Bill Howerton - 1952 Topps |
- 1921 - OF Bill Howerton was born in Lompoc, California. He spent four years in the majors, joining the Pirates in 1951 as part of a big swap with the Cards. Bill hit .279 as a Bucco, leaving the club in May of 1952 to join the NY Giants. He closed out his big league career there and then spent a couple of seasons in the PCL until retiring to become a trucker.
- 1923 - The Pirates traded IF Spencer Adams, along with pitchers Earl Kunz and George Boehler plus $20K, to the Oakland Oaks of the Pacific Coast League in exchange for RHP Remy “Ray” Kremer. Kremer had been a PCL ace for several years, and the Cubs and Bucs were in a battle for his services, even though he would be 31 for the 1924 campaign. The start was bumpy as the player and team disputed if the sale cost went to the seller only or should be shared. But after that was settled, Kremer became a Pirate lifer, pitching from 1924-33 with a 143-85-9/3.76 line. The workhorse went 200+ IP and won double-digit games (hitting 20 wins twice) for eight straight years (1921-34) while finishing as the National League’s ERA leader twice. The Frenchman went 2-2 with a 3.12 ERA in 1925 & 1927 World Series games and was the hero in ‘25, winning games six and seven, the former as a starter and then claiming the finale with 4-1/3 scoreless IP from the pen. He spent much of 1933-34 with Oakland before retiring; then he became a mailman. Fun fact: Kremer spent eight years in the PCL (1916-23) before getting his MLB shot because he was considered by the east coast/heartland-based big league clubs to be a warm weather pitcher (he often had problems with rheumatism, making California a better clime for him). As for his nicknames, the newspapers called him the “Frenchman” because of his ancestry, and he also went by “Wiz”/”Bush Wiz” due to his long and impressive minor-league career.

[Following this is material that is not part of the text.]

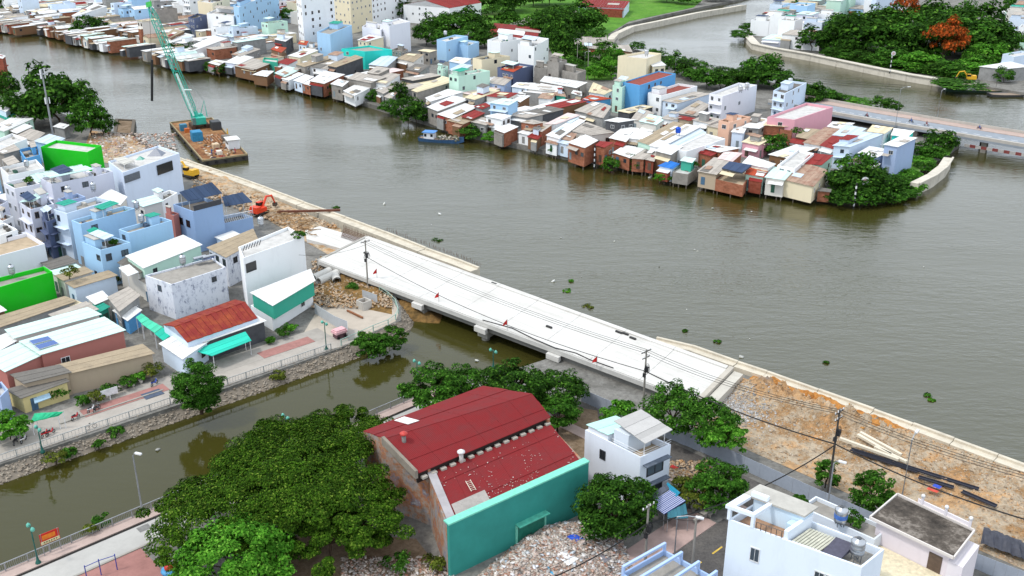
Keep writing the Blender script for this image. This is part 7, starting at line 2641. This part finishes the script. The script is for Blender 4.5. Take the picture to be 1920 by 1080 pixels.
# pink covered cart on the promenade
pc = at(637, 632, .1)
ct = empty('vendor_cart')
MB().box(pc + UP * .6, (2.0, 1.3, .9), E2).build('cart_body', plain('cart_dark', '#5d4248', .7), ct)
cv = MB()
cv.prism([pc + E2 * a_ + E1 * b_ for a_, b_ in ((-1.2, -.85), (1.2, -.85), (1.2, .85), (-1.2, .85))], 1.05, 1.5)
cv.prism([pc + E2 * a_ + E1 * b_ for a_, b_ in ((-1.0, -.65), (1.0, -.65), (1.0, .65), (-1.0, .65))], 1.5, 1.75)
cv.build('cover', plain('cart_pink', '#d6a8ac', .8), ct)
for s_ in (-.7, .7):
    MB().tube([pc + E2 * s_ + E1 * .7 + UP * .28, pc + E2 * s_ + E1 * .8 + UP * .28], .26, 10).build('wheel', plain('black_rubber', '#1d1d1e'), ct)
tag(ct, 'cart under a pink cover on the canal promenade', 'cart')
# solar mat, pots, bollards
p = at(286, 739, .09)
tag(MB().box(p + UP * .02, (3.0, 2.2, .03), far_dir).build('drying_mat', plain('mat_blue', '#4a5568', .8)), 'dark blue mat spread on the far promenade', 'mat')
for i, (x, y) in enumerate(((150, 762), (165, 755), (178, 750), (198, 742), (206, 738), (222, 732), (265, 718), (250, 724))):
    q = at(x, y, .1)
    later(MB().lathe((q.x, q.y, .1), [(.2, 0), (.34, .5), (.38, .55), (.3, .55), (.28, .4)], 10).build('flower_pot', plain('pot_white', '#cfcac2', .7)), 'white flower pot', 'along the cottage garden kerb', 'flower pot', x, 'pots in the cottage garden')
sg = at(205, 735, 1.4)
tag(MB().box(sg, (2.6, .06, 1.2), far_dir).box(sg + UP * -1.0, (.1, .1, 1.0), far_dir).build('notice_board', plain('board_white', '#dcdedf', .6)), 'white notice board above the cottage flower pots', 'notice board')
st_kerb = strip_far('kerb_garden', 10, 26, -5.4, -5.1, .22, CONC, .2)
# blue exercise frame on the plaza
ef = empty('exercise_frame')
exs = [at(164, 1090, .06), at(190, 1078, .06), at(220, 1068, .06)]
for k, p in enumerate(exs):
    MB().tube([(p.x, p.y, 0), (p.x, p.y, 2.3 + .0 * k)], .06, 6).build('post', plain('blue_pipe', '#2a3f9a', .5), ef)
for a, b in zip(exs, exs[1:]):
    MB().tube([(a.x, a.y, 2.1), (b.x, b.y, 2.1)], .045, 6).build('bar', plain('blue_pipe', '#2a3f9a', .5), ef)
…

Larry French - 1934 Goudey Gehrig |
- 1928 - The Pirates bought LHP Larry French, 20, from Portland of the Pacific Coast League despite so-so numbers (31-36/4.65 in three minor league years) on the advice of scout Joe Devine. Joe’s eye was good - from 1929-34, the knuckleballer put up a line of 87-83-9/ 3.50 for Pittsburgh and won 197 games in a 14-year MLB career. French, like a lot of players, joined the Navy in 1942. Unlike most, he became a career swabbie, retiring in 1969 with the rank of Captain.

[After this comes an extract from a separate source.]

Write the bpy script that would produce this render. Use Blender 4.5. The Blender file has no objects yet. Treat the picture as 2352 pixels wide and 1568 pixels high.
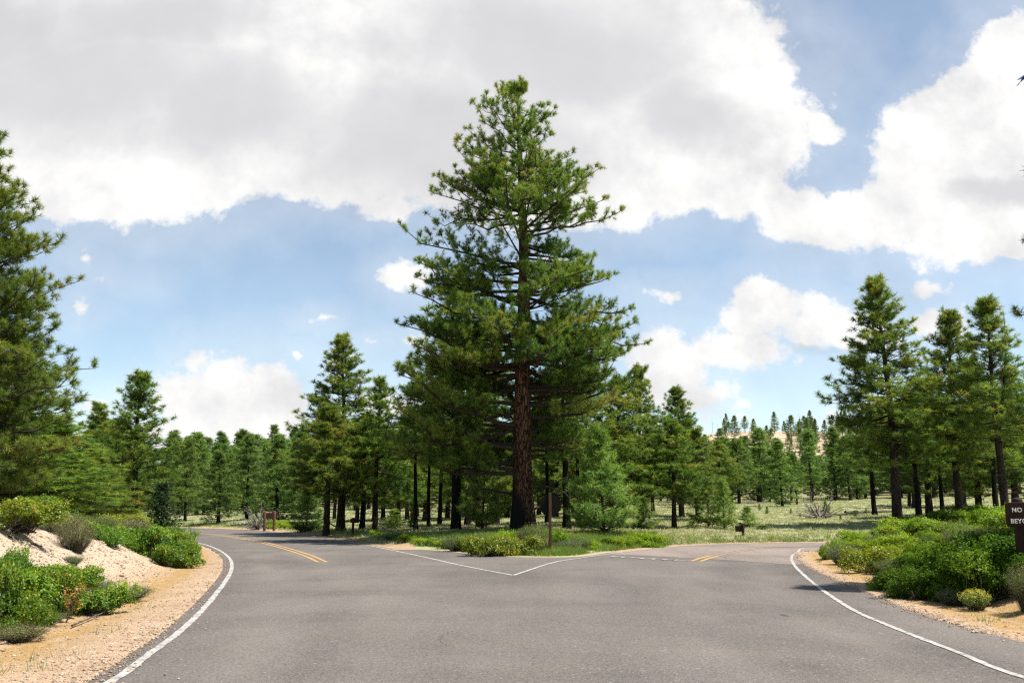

- 1932 - Giant CF Freddie Lindstrom ended up a Bucco in a three-way deal. New York sent CF Chick Fullis to the Phillies, Pittsburgh sent RHP Glenn Spencer to the Giants and OF Gus Dugas to Philadelphia, who shipped OF Kiddo Davis to New York. Lindstrom hit .302 in two seasons at Pittsburgh, playing with the Waners. For the cost of two reserves, the Bucs got two years of a Hall-of-Famer.
- 1934 - The Pirates sent RHP Leon Chagnon to the New York Giants for 21-year-old RHP Jack Salveson. Salveson never developed and was flipped to the White Sox after five so-so outings; following the ‘35 campaign, he reappeared in the majors for two more seasons during the war years. Chagnon had worked five years for the Bucs (19-14-2/4.61), but 1935 would be his last MLB hurrah.

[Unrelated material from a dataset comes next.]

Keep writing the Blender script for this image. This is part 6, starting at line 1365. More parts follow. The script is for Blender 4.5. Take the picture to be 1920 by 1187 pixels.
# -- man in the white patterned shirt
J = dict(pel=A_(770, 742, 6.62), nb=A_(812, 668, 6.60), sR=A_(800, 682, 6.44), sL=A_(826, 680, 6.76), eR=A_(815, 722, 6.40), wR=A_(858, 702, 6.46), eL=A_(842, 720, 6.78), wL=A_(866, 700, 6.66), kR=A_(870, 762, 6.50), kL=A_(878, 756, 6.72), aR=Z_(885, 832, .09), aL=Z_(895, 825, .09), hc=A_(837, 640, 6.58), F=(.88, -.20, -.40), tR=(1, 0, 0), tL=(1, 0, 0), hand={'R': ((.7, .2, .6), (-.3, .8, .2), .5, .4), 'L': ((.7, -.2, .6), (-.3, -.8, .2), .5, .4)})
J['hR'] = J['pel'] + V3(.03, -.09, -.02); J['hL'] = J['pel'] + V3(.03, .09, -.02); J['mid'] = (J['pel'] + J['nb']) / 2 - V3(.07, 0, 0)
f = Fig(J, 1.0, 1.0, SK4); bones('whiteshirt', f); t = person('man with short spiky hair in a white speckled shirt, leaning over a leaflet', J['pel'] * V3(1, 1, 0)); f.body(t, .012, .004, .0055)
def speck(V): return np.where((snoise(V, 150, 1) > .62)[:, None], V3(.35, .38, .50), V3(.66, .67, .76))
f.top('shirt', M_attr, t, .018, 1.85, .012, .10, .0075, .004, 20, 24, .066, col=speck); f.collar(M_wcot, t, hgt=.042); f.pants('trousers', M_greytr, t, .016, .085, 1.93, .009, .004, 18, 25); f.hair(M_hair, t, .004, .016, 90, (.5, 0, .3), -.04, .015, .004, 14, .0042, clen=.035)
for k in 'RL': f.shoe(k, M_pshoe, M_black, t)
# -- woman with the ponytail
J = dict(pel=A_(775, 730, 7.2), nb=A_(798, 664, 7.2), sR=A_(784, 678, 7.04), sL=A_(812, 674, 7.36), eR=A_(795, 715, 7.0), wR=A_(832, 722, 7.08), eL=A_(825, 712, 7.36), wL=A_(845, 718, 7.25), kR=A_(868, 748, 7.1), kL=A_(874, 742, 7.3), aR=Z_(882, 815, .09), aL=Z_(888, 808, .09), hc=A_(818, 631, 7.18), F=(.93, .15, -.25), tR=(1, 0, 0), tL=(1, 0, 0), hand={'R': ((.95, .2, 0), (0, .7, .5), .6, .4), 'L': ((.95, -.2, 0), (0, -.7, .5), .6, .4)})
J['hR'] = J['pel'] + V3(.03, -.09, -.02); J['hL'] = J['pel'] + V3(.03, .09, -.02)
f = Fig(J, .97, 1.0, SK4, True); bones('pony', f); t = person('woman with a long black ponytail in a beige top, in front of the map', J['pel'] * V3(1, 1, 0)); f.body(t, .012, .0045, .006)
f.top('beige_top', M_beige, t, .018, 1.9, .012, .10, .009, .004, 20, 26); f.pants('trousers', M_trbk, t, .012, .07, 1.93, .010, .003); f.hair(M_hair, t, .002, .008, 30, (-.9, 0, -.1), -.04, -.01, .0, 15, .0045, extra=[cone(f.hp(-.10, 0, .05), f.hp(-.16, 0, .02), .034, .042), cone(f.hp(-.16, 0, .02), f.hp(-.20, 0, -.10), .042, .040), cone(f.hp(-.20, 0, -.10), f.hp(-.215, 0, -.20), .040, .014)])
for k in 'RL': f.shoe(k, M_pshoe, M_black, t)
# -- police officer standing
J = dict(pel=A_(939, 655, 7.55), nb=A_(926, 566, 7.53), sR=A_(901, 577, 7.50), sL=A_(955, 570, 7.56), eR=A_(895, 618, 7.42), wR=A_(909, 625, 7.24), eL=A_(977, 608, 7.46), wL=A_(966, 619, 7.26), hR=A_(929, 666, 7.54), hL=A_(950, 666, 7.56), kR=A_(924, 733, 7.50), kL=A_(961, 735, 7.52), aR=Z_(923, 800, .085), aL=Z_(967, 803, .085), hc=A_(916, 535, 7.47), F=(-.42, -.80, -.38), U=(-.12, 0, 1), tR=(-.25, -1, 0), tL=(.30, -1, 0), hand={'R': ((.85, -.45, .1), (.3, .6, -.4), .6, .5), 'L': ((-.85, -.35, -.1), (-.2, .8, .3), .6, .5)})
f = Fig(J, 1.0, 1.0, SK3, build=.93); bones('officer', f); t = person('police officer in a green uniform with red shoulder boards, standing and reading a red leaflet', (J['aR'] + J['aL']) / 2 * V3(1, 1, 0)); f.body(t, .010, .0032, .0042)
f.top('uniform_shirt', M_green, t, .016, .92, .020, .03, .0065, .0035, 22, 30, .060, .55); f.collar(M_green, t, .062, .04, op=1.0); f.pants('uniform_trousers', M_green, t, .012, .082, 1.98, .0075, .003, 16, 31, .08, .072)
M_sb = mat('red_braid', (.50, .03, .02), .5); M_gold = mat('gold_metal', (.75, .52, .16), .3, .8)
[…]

- 1941 - The Bucs traded SS Arky Vaughan to the Brooklyn Dodgers for IF Pete Coscarart, RHP Luke Hamlin, C Babe Phelps and OF/1B Jimmy Wasdell. Only reserve infielder Coscarart stuck with the team past 1942. In 10 seasons, Hall of Famer Vaughan hit .324 for Pittsburgh. He later had a couple of strong seasons for Brooklyn, then left the team and worked his ranch for three years because, according to baseball lore, a dispute with manager Leo Durocher (although his family said he ran the spread because his brother Glenn was drafted and there was no one else to do the job.) Both probably weighed in the decision, and he didn’t return to baseball until 1947 - the year Durocher was suspended by the Commissioner for loafing with gamblers.
Press photo 12/14/1959 |
- 1959 - Vern Law became the first Bucco to sign a 1960 contract, agreeing to a deal that jumped his salary from $22,000 to an estimated $30K. Law had a breakout campaign in 1959, slashing 18-9/2.98 in 33 starts, then posting 20 victories in 1960 while winning the Cy Young and an All-Star spot.